Task details: Leaving out all pictures, reproduce the entries below exactly, from the first line through the line that contains "COL = SC.collection".

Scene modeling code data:
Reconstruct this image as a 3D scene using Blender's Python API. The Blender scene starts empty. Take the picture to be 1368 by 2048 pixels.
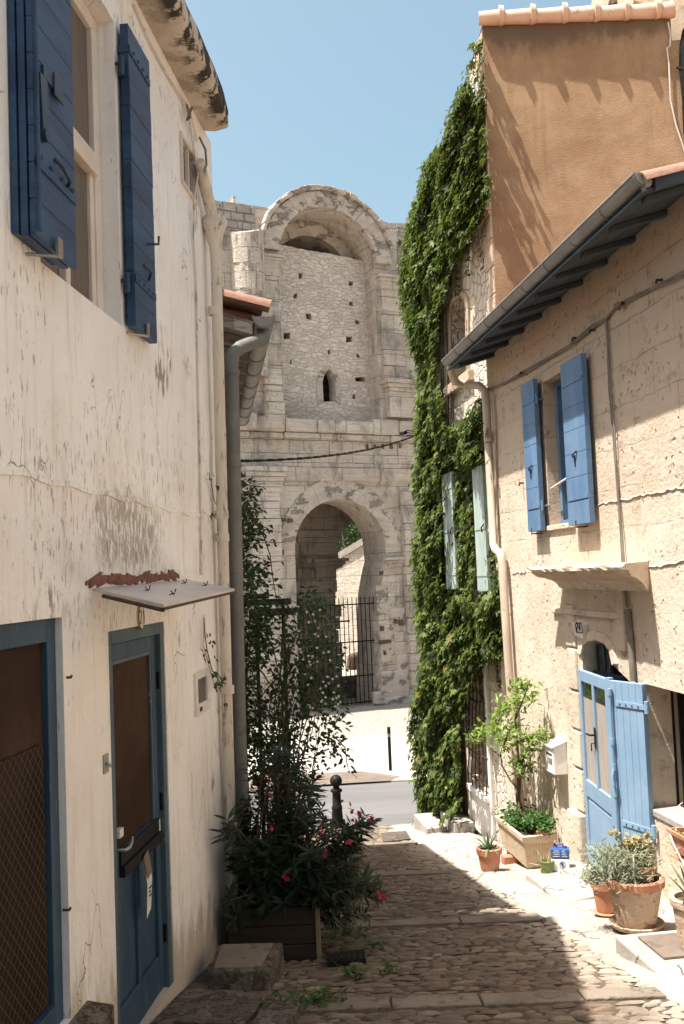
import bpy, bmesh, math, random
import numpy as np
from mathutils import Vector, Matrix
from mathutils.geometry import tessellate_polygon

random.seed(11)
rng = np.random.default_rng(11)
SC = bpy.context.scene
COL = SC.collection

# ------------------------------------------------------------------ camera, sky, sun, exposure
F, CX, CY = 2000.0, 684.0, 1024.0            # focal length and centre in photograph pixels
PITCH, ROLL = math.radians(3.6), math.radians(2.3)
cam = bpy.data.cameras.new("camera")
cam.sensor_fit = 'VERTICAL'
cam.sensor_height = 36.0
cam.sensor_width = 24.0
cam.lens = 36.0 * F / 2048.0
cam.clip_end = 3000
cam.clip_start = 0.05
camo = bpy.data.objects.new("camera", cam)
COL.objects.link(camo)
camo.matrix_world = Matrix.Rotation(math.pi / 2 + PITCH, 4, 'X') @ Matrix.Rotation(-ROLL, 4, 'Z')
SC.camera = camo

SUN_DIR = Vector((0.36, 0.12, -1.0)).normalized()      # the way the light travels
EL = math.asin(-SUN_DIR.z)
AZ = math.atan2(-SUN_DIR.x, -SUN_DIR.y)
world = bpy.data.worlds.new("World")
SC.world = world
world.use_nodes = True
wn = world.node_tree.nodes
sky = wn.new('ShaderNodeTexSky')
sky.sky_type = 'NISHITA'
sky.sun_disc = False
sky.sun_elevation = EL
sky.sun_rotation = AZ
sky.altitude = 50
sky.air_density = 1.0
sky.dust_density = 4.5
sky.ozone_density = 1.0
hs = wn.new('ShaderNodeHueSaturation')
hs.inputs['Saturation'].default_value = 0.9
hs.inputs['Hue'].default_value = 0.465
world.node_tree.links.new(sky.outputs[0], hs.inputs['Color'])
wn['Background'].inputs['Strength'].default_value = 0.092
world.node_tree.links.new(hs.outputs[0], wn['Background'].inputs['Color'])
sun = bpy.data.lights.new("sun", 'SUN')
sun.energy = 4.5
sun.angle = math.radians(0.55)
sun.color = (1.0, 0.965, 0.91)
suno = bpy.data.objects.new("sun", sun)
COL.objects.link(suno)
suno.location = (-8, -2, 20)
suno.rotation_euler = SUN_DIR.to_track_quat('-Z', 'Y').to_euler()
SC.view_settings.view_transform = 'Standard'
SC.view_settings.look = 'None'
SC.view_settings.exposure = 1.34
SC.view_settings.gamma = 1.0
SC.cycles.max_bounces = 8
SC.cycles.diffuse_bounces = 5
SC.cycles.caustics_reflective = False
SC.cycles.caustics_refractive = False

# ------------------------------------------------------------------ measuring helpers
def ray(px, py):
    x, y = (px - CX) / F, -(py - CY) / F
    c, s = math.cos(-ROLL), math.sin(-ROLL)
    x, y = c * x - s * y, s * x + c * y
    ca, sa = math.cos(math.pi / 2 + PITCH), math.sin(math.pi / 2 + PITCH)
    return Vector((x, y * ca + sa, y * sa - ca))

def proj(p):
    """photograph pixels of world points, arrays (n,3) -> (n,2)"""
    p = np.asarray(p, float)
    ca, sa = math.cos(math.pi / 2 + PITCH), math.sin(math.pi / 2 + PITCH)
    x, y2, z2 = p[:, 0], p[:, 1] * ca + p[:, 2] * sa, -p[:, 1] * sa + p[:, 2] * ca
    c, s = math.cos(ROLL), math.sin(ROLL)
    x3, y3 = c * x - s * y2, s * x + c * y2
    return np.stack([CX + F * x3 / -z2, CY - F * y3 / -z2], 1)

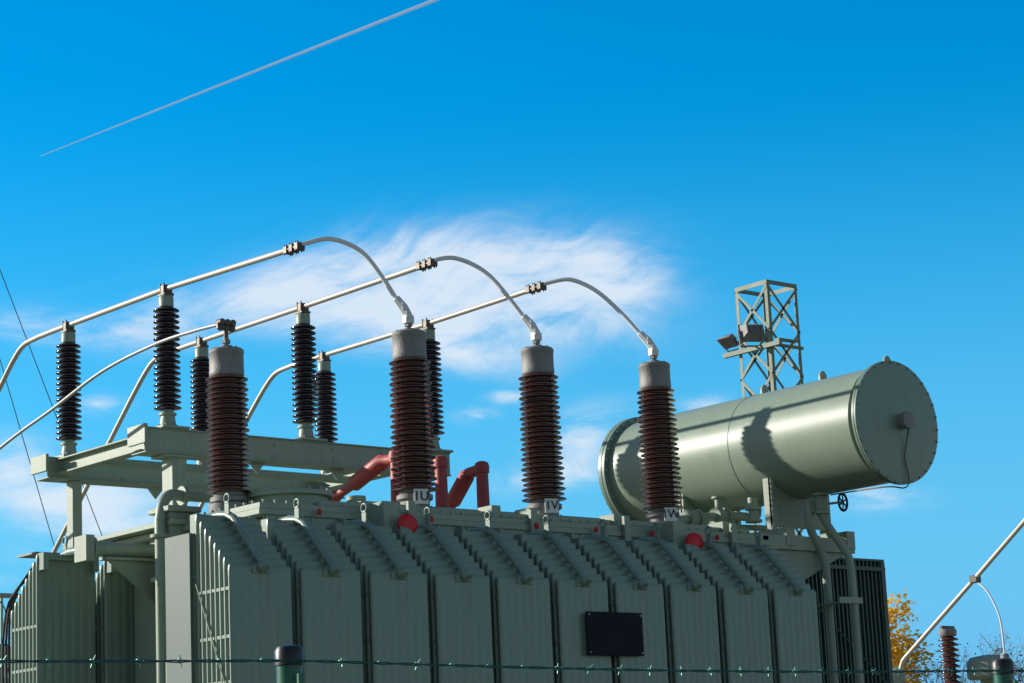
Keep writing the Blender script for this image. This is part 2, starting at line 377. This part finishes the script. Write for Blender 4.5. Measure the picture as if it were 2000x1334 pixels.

Right answer:
Reconstruct this image as a 3D scene using Blender's Python API. The Blender scene starts empty. Take the picture to be 1368 by 2048 pixels.
import bpy, bmesh, math, random
import numpy as np
from mathutils import Vector, Matrix
from mathutils.geometry import tessellate_polygon

random.seed(11)
rng = np.random.default_rng(11)
SC = bpy.context.scene
COL = SC.collection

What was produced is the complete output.